Of course, even that a lot of times was instigated by the Pharisees, because the Romans didn’t care what anybody was teaching as long as everybody stayed calm. But Jesus dealt with opposition from the Romans. And with the Romans and Pharisees working together, Jesus was eventually crucified because they thought they were stopping God’s plans or they thought they were stopping what Jesus came to accomplish.
Satan, Satan too, threw everything he had at Jesus. We look at the temptation of Jesus in the wilderness and it says he was there for 40 days. And I think it’s a mistake to think that he was tempted with three things in that 40 days.
I think that’s God giving us the highlights of what we needed to know. But the reason I come to that conclusion is not just me assuming things, but the Bible says Jesus was tempted in every way that we are, but without sin. And I think Satan had a lot of opportunities over 40 days to throw a lot of temptations Jesus’ way.
He was trying to undermine Jesus as the sinless Savior, the Son of God. I don’t know what he thought was going to happen, but he knew he could. .
. well, he was doing everything he knew to do to throw Jesus off his mission. And then Jesus said that Satan had put it in Judas’ heart to betray him.
Now, we also know that it fit right in with the plans of the Father. I don’t think Satan did it because he thought he was doing God a favor. I think Satan thought, if I could get Jesus killed, we’ll put an end to this right here.
Didn’t realize that the very thing he did to try to stop God’s plans fulfilled God’s plans. Isn’t God brilliant? Even a word like brilliant doesn’t seem enough to apply to the wisdom of God.
But he had all that worked out. My point in this being, Jesus is our ultimate example, right, as Christians. He’s supposed to try to be like Jesus.
Jesus every day woke up, and what was on his mind was, how do I be obedient to the Father and the mission that he’s given me to come here? Now, the Father and Son are equal, but yet in coming to earth, he said, I’m going to be obedient to my Father. Every day he woke up, how do I walk in obedience and accomplish the mission the Father has given me today?
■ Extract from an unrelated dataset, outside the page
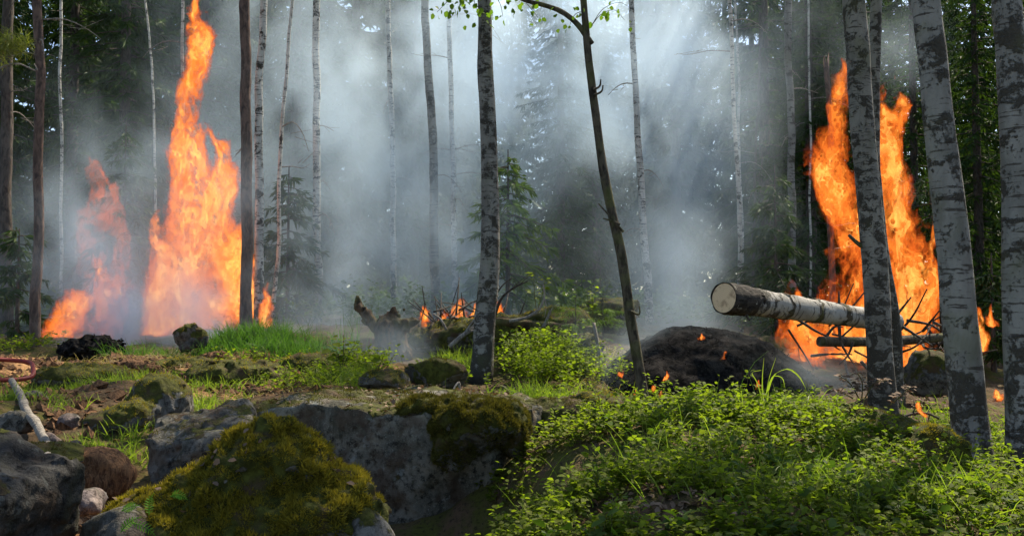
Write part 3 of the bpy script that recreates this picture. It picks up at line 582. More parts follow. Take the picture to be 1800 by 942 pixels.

Every day Satan woke up and said, how do I throw him off that mission? And Satan has a lot of tools in his arsenal. He used every one of them. Jesus faced this incredible opposition.
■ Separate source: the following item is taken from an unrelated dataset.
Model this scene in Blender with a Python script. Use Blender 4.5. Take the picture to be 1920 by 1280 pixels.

And yet Jesus said repeatedly, he said it to the Pharisees, he said it to the disciples, I’m here to do what my Father has sent me to do. And we see this in a lot of these conversations about these I am statements. I’m here to do what my Father sent me to do.
I’m not going to be tempted away from it. I’m not going to be intimidated away from it. I’m not going to be distracted away from it.
I’m here to do what the Father sent me to do. And so I think from this example of Nehemiah, which is just a lesser example of what Jesus did for us, what Jesus did, from these examples throughout Scripture, I think we can see here that the key to acting wisely amid opposition is knowing what God sent you to do and staying focused on that, staying committed to that. And sometimes our problem is we will start to do something and we’ll say, maybe God called me to do this.
I don’t know. Or maybe we don’t even think about whether God called us to do it. We just say, oh, that sounds like a good idea.
And then like five minutes later, some kind of opposition comes up and we put it aside. And we wonder, why does God not use me? Why do I not accomplish anything for God?
The first step is knowing, like Nehemiah and like Jesus, what it is the Father has called us to do. If you look back at the early chapters of this, Nehemiah went to the king. There was no doubt in his mind that God had called him to this work.
You look at what Jesus did. There was no doubt in his mind that the Father had sent him for the work that he came to accomplish. They had dealt with the Father about it, and they knew.
They knew. And we need to ask the Father for direction. We need to seek his direction.
Say, what is it that you’ve called me to do? And not make a move until we know it. But once we know it, stick to that.
Be committed to that. Focus on that.